Im Hinblick auf die Sorgfaltspflicht der Bank ist eine Entscheidung des LG Stuttgart von Bedeutung, die wesentliche Überlegungen zusammenfasst. Demnach zieht der Anleger dann einen Anlagenberater hinzu, wenn er selbst keine ausreichenden wirtschaftlichen Kenntnisse und keinen genügenden Überblick über wirtschaftliche Zusammenhänge hat. Er erwartet dann eine fachkundige Bewertung und Beurteilung von Tatsachen, im Rahmen einer auf seine persönlichen Verhältnisse zugeschnittene Beratung, die er (durch Provisionszahlung) auch besonders honoriert. In einem solchen Vertragsverhältnis hat der Berater regelmäßig weitergehende Pflichten gegenüber dem Anleger.

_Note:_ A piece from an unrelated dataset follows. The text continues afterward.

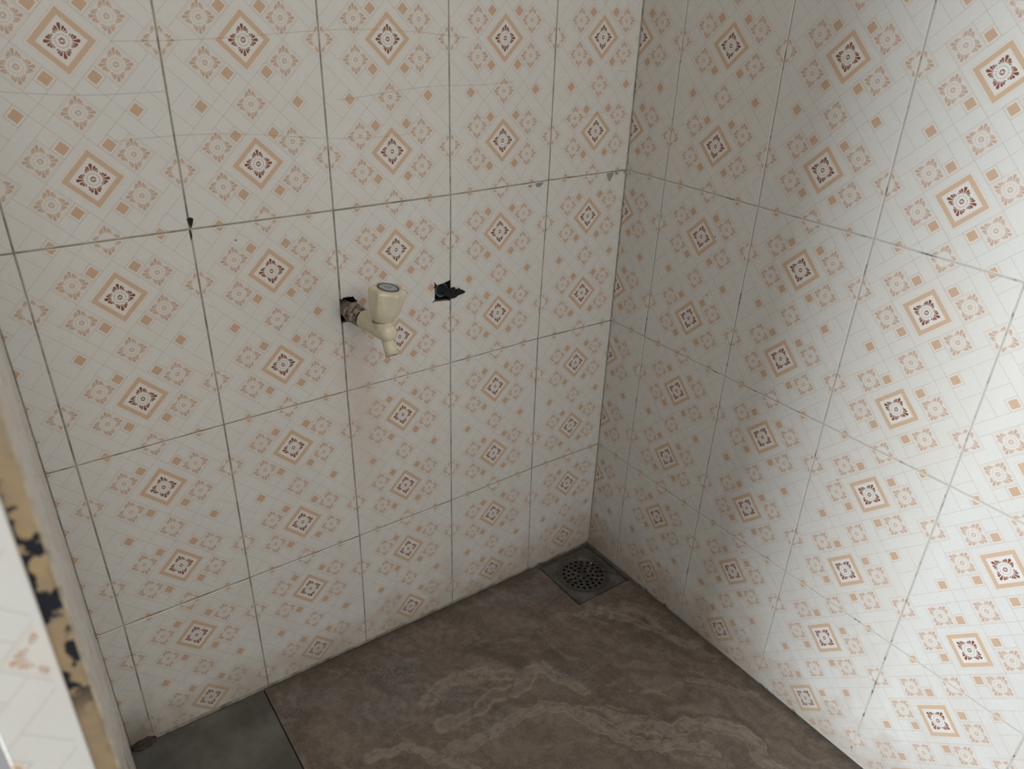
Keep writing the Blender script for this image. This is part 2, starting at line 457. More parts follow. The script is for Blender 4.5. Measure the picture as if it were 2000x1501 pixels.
# ------------------------------------------------------------------ floor
def floor_stone():
    m, nt, b = new_mat('brown_veined_stone')
    p = position(nt)
    def attr(n):
        a = nt.nodes.new('ShaderNodeAttribute'); a.attribute_name = n; return X(a.outputs['Fac'])
    n1 = tnoise(nt, p, 7.0, 6, 0.6, 0.6); n2 = tnoise(nt, p, 60.0, 6, 0.7); n3 = tnoise(nt, p, 260.0, 3, 0.6)
    c = mix(nt, maprange(n1, 0.33, 0.68), (0.095, 0.070, 0.052), (0.165, 0.130, 0.102))
    c = mix(nt, maprange(n2, 0.42, 0.62) * 0.38, c, (0.24, 0.20, 0.165))
    # flowing strata
    dv = nt.nodes.new('ShaderNodeVectorMath'); dv.operation = 'ADD'
    nn = nt.nodes.new('ShaderNodeTexNoise'); nn.inputs['Scale'].default_value = 5.0; nn.inputs['Detail'].default_value = 4
    nt.links.new(p, nn.inputs['Vector'])
    nt.links.new(vscale(nt, nn.outputs['Color'], (0.25, 0.25, 0)), dv.inputs[0]); nt.links.new(p, dv.inputs[1])
    mp = nt.nodes.new('ShaderNodeMapping'); mp.inputs['Rotation'].default_value = (0, 0, math.radians(58)); nt.links.new(dv.outputs[0], mp.inputs[0])
    st = tnoise(nt, vscale(nt, mp.outputs[0], (5.0, 38.0, 1)), 1.0, 4, 0.6)
    c = mix(nt, maprange(st, 0.53, 0.58) * maprange(n2, 0.3, 0.6) * 0.34, c, (0.27, 0.23, 0.19))
    c = mix(nt, maprange(st, 0.47, 0.40) * 0.30, c, (0.075, 0.055, 0.042))
    va = attr('vein'); vein = clamp01(va * 0.62 + maprange(va, 0.06, 0.22) * (1.0 - maprange(va, 0.22, 0.42)) * 0.75) * maprange(n2, 0.30, 0.50)
    c = mix(nt, vein * 0.60, c, (0.36, 0.315, 0.265))
    c = mix(nt, attr('dark') * maprange(n2, 0.35, 0.55) * 0.75, c, (0.035, 0.025, 0.02))
    c = mix(nt, attr('film') * maprange(n2, 0.25, 0.6) * 0.42, c, (0.25, 0.25, 0.255))
    # crazed dirt
    vo = nt.nodes.new('ShaderNodeTexVoronoi'); vo.feature = 'DISTANCE_TO_EDGE'; vo.inputs['Scale'].default_value = 130; nt.links.new(p, vo.inputs['Vector'])
    c = mix(nt, (X(vo.outputs['Distance']) < 0.07) * attr('craze') * 0.7, c, (0.05, 0.042, 0.036))
    c = mix(nt, maprange(n3, 0.60, 0.70) * 0.5, c, (0.05, 0.038, 0.03))
    c = mix(nt, maprange(n3, 0.42, 0.34) * 0.35, c, (0.30, 0.26, 0.22))
    # grime gathering at the walls and drain
    sp = nt.nodes.new('ShaderNodeSeparateXYZ'); nt.links.new(p, sp.inputs[0])
    edge = xmin(0.0 - X(sp.outputs[0]), 0.0 - X(sp.outputs[1]))
    c = mix(nt, maprange(edge + (n2 - 0.5) * 0.03, 0.03, 0.004) * 0.6, c, (0.055, 0.042, 0.03))
    nt.links.new(c, b.inputs['Base Color'])
    nt.links.new(maprange(n1, 0.3, 0.7, 0.38, 0.62).v, b.inputs['Roughness'])
    bump(nt, b, n2 + n3 * 0.4, 0.25, 0.0012)
    return m
STONE = floor_stone()
SLATE = plain('grey_slab', (0.15, 0.148, 0.130), 0.6, col2=(0.085, 0.080, 0.068), scale=14, bmp=0.3)

X0 = -0.7965                                        # joint between grey and brown floor slabs
DR0 = (-0.1590, -0.1535); DR1 = (-0.0100, -0.0060)   # drain cut-out corners (x0,y0)-(x1,y1)

VEINS = [  # (polyline in mm, width mm, strength)
    ([(-290, -392), (-284, -436), (-243, -452), (-232, -482), (-184, -500), (-140, -532), (-118, -560), (-118, -590), (-134, -620), (-130, -660)], 13, 1.0),
    ([(-610, -300), (-553, -308), (-495, -316), (-433, -311), (-385, -320), (-352, -350), (-332, -392), (-320, -436), (-296, -474), (-262, -500), (-225, -520), (-190, -560)], 10, 0.9),
    ([(-172, -184), (-140, -190), (-116, -200), (-90, -212), (-68, -231), (-58, -255), (-56, -282), (-63, -318), (-48, -361), (-8, -375)], 6, 0.9),
    ([(-120, -215), (-98, -240), (-84, -270), (-70, -300)], 9, 0.5),
    ([(-114, -428), (-71, -462), (-60, -493), (-25, -523)], 5, 0.8),
    ([(-222, -380), (-207, -394), (-177, -429)], 3, 0.6),
    ([(-210, -150), (-165, -178), (-120, -185)], 5, 0.5),
    ([(-360, -250), (-400, -262), (-450, -250), (-520, -262), (-560, -250)], 14, 0.45),
    ([(-560, -190), (-500, -175), (-440, -195), (-380, -235), (-330, -250), (-300, -330)], 16, 0.35),
    ([(-330, -360), (-300, -400), (-290, -450), (-250, -470)], 9, 0.5),
    ([(-700, -240), (-640, -250), (-600, -300), (-560, -360)], 12, 0.3)]
DARKS = [([(-288, -372), (-278, -414), (-240, -428), (-228, -462), (-178, -474), (-128, -512), (-98, -550), (-98, -590), (-112, -615)], 4, 0.75),
         ([(-440, -130), (-417, -133), (-390, -170), (-368, -204)], 9, 0.5), ([(-310, -225), (-288, -240), (-300, -290)], 16, 0.55),
         ([(-368, -204), (-350, -215), (-372, -228)], 13, 0.6), ([(-610, -96), (-590, -100)], 12, 0.4)]
FILMS = [([(-580, -96), (-560, -110)], 28, 0.9), ([(-650, -150), (-630, -170), (-600, -165)], 34, 0.7), ([(-525, -205), (-505, -225)], 24, 0.6),
         ([(-330, -30), (-250, -62), (-190, -80)], 16, 0.75), ([(-305, -275), (-280, -290)], 20, 0.5), ([(-760, -60), (-720, -70), (-690, -85)], 26, 0.6), ([(-480, -300), (-450, -300)], 15, 0.5)]
CRAZE = [([(-600, -92), (-565, -112)], 26, 1.0), ([(-640, -60), (-620, -70)], 14, 0.6), ([(-310, -280), (-285, -290)], 18, 0.6), ([(-540, -205), (-510, -220)], 14, 0.6)]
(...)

Das Gericht sah es als erwiesen an, dass die Bank ihre Aufklärungspflichten verletzt hat. Die Ausgestaltung hänge zwar von den Umständen des Einzelfalls ab. Der Kläger sei aber in einem lediglich wenige Minuten dauernden Gespräch ein Kurzprospekt überreicht worden, mit der Erklärung, es handele sich um eine sichere Kapitalanlage. Das Gericht war jedoch davon überzeugt, dem Kläger sei das Ausmaß des bestehenden Verlustrisikos bis hin zum Totalverlust nicht aufgezeigt worden (LG Stuttgart, Urt. v. 19.6.2013 – 21 O 442/12).
Hinweis:
Die Bank, die einen Emissionsprospekt nicht so rechtzeitig vor Vertragsschluss überreicht, dass sich der Kunde umfassend informieren kann, auch um ggf. Zweifel zu klären, kann sich nicht darauf berufen, die Beraterin habe auf die Widerrufsfrist hingewiesen und angeboten, sich im Falle auftauchender Fragen an sie zu wenden. Der Mangel der Aufklärungspflicht wird dadurch nicht geheilt (s. LG Frankfurt/M., Urt. v. 5.4.2013 – 2-19 O 61/12).
Eine Verletzung der Aufklärungspflicht sehen Gerichte auch in verschleiernder Wortwahl, etwa wenn sie Anlageprodukte mit den auslegungsfähigen Begriffen, wie "Wachstum" oder "Chance" versehen, bei denen es sich in Wahrheit um Risikoeinstufungen der Bank handelt. In einem Verfahren gegen die Commerzbank hatte der Kläger bereits nach wenigen Wochen einen fünfstelligen Verlust festgestellt. Dabei sind Kenntnisse und Erfahrungen des Anlegers zu berücksichtigen, die ihm erforderlichenfalls vermittelt werden müssen, um ihn zu einer Entscheidung zu befähigen (OLG Stuttgart, Urt. v. 18.12.2013 – 9 U 52/13, ZIP 2014, 213).